## Given material
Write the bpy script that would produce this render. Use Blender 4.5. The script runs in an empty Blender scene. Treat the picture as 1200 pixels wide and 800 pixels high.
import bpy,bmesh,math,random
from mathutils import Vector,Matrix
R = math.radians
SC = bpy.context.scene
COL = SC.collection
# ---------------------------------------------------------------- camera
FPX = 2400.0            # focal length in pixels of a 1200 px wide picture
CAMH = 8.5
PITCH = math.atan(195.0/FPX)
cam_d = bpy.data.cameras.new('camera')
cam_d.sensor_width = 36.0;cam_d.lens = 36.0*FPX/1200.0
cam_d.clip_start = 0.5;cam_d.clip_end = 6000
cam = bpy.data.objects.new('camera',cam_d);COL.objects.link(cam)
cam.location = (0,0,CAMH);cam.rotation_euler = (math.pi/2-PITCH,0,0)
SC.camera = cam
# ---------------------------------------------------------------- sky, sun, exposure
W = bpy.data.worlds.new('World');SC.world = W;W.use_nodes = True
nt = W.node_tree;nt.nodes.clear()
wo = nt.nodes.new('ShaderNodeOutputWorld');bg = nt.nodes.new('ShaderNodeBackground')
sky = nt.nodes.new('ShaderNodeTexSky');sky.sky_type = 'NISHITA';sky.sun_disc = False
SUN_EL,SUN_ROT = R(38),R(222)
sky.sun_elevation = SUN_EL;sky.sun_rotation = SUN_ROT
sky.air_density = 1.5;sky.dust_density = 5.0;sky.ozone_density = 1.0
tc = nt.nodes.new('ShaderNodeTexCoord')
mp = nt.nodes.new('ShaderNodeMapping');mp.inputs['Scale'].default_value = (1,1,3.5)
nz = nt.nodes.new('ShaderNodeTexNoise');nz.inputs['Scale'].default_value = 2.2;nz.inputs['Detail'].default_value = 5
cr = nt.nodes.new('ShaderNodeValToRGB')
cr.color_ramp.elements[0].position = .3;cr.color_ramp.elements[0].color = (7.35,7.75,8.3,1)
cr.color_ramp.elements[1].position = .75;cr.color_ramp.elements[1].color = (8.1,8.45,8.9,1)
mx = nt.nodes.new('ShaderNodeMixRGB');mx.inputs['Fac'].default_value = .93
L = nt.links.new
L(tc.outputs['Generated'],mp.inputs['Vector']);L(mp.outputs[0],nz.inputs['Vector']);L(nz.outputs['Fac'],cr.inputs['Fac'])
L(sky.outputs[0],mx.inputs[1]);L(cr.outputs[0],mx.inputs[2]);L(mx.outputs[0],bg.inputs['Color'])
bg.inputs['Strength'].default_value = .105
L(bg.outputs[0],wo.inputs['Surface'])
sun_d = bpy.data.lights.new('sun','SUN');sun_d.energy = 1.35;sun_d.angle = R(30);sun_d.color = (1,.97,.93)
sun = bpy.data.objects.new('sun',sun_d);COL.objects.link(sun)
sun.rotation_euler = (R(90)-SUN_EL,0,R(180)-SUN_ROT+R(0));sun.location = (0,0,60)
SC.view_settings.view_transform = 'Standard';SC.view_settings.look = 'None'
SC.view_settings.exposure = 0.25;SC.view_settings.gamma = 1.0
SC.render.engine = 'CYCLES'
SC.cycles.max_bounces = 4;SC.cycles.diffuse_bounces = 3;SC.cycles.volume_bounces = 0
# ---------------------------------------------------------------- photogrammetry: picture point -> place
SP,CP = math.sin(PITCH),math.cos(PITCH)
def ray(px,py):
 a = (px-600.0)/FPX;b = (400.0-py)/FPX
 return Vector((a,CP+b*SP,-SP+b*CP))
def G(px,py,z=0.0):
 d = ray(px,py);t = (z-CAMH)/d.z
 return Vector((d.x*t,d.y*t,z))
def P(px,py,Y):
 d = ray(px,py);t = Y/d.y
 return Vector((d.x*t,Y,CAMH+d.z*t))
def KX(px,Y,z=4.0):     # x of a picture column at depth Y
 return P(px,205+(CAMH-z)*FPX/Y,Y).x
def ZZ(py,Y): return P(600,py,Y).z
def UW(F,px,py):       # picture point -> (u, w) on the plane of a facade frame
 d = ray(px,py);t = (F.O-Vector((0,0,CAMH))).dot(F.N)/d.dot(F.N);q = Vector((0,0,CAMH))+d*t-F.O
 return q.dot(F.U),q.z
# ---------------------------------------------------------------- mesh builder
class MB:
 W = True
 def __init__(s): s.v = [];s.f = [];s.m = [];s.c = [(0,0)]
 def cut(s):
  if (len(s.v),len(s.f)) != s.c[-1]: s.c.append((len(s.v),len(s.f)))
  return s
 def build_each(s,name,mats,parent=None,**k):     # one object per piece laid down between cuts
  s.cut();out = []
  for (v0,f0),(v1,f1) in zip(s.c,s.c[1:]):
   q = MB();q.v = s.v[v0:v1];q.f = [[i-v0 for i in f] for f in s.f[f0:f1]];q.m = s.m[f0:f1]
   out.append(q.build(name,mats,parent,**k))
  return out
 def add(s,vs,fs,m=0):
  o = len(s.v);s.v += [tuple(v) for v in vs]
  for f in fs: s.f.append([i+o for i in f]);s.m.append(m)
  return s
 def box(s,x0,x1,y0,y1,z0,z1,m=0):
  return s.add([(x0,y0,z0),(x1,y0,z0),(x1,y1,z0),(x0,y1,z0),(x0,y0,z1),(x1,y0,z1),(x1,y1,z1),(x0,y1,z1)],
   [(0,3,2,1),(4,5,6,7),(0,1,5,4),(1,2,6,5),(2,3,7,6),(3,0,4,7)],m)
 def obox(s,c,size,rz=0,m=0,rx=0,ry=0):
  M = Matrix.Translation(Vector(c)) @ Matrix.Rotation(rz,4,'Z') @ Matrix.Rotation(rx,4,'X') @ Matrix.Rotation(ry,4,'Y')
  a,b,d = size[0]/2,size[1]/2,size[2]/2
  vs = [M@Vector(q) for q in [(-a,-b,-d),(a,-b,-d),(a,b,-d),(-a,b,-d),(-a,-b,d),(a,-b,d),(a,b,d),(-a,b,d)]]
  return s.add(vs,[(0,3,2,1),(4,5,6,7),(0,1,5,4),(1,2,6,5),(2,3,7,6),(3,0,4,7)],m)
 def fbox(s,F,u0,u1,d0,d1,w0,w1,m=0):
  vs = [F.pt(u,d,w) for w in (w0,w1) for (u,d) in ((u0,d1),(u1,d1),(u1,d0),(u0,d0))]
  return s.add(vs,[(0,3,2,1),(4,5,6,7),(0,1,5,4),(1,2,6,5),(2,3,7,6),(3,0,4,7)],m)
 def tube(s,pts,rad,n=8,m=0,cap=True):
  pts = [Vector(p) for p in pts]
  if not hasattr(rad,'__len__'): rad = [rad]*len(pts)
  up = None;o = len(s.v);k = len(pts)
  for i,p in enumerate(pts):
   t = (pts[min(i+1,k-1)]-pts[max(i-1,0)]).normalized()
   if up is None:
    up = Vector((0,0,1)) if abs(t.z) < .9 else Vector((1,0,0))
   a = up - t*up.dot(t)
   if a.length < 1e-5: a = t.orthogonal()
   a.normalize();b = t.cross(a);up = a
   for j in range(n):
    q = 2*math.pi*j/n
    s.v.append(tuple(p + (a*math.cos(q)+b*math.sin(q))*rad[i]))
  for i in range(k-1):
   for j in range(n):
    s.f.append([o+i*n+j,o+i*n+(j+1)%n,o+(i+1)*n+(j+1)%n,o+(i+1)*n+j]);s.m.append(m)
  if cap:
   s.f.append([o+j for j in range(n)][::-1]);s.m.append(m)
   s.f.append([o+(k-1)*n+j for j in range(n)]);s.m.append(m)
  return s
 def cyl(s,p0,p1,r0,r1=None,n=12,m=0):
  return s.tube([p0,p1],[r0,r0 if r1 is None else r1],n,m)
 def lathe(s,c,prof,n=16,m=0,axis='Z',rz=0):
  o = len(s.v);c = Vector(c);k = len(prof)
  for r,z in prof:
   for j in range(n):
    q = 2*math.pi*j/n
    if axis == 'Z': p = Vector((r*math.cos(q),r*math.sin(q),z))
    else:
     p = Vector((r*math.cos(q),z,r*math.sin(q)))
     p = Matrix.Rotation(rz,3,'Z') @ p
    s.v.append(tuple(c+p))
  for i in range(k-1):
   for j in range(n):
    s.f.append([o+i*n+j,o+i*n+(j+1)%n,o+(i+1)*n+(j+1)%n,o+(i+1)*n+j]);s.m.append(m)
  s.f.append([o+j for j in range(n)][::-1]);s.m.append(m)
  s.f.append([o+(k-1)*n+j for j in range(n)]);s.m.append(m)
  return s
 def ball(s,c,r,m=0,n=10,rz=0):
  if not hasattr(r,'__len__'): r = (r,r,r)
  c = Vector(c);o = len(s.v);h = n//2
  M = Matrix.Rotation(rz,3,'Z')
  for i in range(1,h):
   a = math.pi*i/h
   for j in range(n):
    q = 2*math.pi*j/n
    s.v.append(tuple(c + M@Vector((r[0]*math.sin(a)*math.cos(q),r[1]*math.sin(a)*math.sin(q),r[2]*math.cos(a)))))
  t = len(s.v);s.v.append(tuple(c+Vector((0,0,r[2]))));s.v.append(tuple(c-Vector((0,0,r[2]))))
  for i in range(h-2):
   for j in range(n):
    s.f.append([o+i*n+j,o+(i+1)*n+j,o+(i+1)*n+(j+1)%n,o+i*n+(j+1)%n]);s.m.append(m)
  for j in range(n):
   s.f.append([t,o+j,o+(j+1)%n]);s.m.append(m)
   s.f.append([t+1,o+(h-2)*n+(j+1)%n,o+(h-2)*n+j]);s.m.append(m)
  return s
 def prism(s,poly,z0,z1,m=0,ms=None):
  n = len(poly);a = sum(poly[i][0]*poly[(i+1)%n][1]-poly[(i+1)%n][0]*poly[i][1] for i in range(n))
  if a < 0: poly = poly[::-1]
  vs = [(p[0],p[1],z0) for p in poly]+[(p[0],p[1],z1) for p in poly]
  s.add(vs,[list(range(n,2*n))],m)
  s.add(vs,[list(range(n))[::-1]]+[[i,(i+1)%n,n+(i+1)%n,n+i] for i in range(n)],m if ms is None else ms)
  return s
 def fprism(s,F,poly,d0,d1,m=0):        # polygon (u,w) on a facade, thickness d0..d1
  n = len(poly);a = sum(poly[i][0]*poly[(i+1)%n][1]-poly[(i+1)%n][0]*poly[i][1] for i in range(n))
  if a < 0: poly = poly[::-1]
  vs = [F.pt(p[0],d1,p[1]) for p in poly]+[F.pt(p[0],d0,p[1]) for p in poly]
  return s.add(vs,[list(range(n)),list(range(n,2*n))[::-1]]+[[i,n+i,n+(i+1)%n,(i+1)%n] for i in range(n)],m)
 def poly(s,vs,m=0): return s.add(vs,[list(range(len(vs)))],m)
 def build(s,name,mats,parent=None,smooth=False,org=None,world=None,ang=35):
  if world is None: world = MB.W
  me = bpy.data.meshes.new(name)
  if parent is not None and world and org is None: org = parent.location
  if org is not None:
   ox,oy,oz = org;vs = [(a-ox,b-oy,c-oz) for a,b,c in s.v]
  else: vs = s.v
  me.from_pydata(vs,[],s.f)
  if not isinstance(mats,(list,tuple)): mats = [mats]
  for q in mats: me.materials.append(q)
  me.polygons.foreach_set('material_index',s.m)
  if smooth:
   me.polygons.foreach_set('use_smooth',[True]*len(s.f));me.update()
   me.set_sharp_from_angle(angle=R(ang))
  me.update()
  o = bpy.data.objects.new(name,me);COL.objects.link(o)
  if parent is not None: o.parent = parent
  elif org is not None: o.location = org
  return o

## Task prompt
Count the lines of the material that include the word "render", then state only the total.

## Exercise answer
2